The best players are usually on the best teams because they’re the best player, you need the talent to win and there is no doubt about that. But first what we need to look at is if there is an intangible impact, if there are times you can do it in quantifiable forms in other words statistical dominance. But that, of course, doesn’t capture the full picture. Not only did Steph change the game and define an era, but he dominated the era. Steph’s Playstyle is another thing people diminish, the commitment to playing off the ball and leveraging the threat of his shooting on the perimeter, to create quality shooting opportunities for his teammates goes undervalued and is something the stat sheet fails to capture.
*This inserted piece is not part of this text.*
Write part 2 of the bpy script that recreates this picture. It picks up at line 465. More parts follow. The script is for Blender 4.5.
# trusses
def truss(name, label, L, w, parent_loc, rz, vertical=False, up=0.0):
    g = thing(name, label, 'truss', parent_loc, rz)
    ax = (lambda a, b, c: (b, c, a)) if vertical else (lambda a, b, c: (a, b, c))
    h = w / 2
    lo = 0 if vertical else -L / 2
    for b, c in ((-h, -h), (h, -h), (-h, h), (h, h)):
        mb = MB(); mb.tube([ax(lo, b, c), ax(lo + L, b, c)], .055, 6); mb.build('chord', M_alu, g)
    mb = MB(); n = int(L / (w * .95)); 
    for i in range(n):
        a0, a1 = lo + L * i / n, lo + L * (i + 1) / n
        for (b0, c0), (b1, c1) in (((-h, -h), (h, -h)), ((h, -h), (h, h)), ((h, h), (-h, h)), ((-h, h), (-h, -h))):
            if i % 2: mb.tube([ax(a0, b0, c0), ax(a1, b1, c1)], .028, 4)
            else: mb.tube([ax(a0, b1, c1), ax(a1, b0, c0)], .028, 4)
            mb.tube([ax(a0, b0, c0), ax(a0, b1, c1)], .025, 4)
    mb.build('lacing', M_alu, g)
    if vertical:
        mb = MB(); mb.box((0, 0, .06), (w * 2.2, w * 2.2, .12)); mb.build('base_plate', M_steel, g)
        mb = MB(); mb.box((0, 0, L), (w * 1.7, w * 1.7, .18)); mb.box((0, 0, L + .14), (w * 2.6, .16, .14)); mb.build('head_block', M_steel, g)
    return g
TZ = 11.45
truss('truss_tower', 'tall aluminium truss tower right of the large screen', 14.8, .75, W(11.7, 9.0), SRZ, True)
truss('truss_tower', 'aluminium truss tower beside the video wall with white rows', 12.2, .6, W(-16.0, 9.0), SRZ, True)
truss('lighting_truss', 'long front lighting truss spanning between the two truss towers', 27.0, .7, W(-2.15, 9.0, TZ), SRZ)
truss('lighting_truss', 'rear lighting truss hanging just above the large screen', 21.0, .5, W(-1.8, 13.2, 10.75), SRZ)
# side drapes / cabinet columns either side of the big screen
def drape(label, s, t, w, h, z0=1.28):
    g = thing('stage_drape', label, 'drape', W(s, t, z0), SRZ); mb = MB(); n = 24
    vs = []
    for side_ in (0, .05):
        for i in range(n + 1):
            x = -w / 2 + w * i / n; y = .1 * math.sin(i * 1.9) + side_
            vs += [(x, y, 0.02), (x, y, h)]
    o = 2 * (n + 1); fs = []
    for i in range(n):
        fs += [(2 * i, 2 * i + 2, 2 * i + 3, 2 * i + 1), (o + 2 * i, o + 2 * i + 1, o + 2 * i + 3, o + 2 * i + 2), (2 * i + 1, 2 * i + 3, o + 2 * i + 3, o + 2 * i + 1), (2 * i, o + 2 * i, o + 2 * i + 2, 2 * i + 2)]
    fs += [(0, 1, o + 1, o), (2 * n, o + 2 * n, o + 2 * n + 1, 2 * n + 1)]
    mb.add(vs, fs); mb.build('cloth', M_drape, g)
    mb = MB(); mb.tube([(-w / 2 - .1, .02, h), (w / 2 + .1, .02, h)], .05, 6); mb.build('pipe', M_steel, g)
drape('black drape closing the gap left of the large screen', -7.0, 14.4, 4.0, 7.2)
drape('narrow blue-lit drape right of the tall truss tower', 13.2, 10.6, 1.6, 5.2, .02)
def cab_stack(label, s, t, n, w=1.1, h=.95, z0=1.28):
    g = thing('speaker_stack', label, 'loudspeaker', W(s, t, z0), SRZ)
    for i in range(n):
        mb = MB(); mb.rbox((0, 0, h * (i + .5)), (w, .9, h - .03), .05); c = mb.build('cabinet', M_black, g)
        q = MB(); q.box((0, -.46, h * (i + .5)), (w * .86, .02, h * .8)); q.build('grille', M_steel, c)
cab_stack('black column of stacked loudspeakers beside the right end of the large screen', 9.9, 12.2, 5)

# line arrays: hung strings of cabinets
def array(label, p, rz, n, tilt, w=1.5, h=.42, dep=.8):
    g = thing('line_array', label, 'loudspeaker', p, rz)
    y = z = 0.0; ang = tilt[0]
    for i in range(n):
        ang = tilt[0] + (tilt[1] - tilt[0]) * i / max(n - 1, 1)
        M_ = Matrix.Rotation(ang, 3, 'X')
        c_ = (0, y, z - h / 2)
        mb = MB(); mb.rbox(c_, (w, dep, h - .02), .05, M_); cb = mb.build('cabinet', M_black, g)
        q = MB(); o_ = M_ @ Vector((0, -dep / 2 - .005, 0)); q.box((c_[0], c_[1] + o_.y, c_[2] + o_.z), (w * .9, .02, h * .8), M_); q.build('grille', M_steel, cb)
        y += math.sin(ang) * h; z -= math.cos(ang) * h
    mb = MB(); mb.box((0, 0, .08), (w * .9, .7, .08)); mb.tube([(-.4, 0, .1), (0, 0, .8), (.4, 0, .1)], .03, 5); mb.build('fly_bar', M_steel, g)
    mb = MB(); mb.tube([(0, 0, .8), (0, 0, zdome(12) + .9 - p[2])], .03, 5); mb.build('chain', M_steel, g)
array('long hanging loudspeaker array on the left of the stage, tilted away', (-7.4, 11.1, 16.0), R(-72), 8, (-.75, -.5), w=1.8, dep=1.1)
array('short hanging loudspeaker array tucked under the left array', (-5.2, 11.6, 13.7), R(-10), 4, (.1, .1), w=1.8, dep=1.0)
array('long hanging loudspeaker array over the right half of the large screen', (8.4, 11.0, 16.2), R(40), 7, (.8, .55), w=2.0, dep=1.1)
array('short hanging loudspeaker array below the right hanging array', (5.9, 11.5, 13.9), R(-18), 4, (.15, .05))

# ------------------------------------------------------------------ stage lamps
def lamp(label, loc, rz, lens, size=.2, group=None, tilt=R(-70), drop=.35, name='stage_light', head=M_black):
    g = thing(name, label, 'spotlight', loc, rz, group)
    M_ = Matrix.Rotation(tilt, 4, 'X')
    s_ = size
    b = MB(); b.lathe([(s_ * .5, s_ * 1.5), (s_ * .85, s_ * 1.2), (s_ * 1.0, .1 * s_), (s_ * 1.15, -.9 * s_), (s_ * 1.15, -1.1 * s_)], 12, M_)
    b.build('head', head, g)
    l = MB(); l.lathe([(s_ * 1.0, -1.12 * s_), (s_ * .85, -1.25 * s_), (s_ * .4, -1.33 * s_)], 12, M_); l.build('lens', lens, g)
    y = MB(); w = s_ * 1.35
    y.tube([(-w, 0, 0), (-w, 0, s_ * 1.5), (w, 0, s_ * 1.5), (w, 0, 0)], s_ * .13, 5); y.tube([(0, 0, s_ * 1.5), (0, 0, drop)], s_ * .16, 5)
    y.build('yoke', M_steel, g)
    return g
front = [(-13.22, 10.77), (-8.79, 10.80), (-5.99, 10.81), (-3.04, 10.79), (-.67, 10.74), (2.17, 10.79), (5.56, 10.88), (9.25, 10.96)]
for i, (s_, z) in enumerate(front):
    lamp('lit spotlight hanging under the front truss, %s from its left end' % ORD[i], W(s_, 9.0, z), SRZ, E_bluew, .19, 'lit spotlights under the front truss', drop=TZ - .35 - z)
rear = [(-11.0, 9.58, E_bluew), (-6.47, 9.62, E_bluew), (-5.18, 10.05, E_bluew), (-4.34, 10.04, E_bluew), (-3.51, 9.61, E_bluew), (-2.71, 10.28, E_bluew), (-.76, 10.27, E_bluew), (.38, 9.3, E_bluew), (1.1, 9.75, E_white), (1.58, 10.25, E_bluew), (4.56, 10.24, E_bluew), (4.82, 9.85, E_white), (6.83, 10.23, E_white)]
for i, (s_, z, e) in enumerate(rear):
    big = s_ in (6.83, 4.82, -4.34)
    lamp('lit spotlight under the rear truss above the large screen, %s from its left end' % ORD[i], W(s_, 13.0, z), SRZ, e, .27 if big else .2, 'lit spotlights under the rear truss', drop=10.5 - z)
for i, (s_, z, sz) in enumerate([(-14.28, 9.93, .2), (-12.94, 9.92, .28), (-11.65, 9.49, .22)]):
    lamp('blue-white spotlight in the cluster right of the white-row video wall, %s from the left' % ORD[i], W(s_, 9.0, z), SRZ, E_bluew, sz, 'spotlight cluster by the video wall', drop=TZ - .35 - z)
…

Last season in game 5 of the finals Steph had 16 points and went 0 for 9 from the perimeter most media and fans harped on his overall efficiency and production, but there was a reason Andrew Wiggins had 26 points on 13 rebounds that game because of Steph’s off-ball movement off of traps and creating lanes for Wiggins, Draymond, and GPII, this is an aspect of Steph’s game that rarely gets discussed because not many people understand the idea that evaluating Steph’s performance goes beyond shooting splits and statistical dominance. Steph makes below-average talent look like role players, makes role players look like stars, makes stars look like superstars, and makes superstars look like all-time greats. The winning didn’t happen by accident.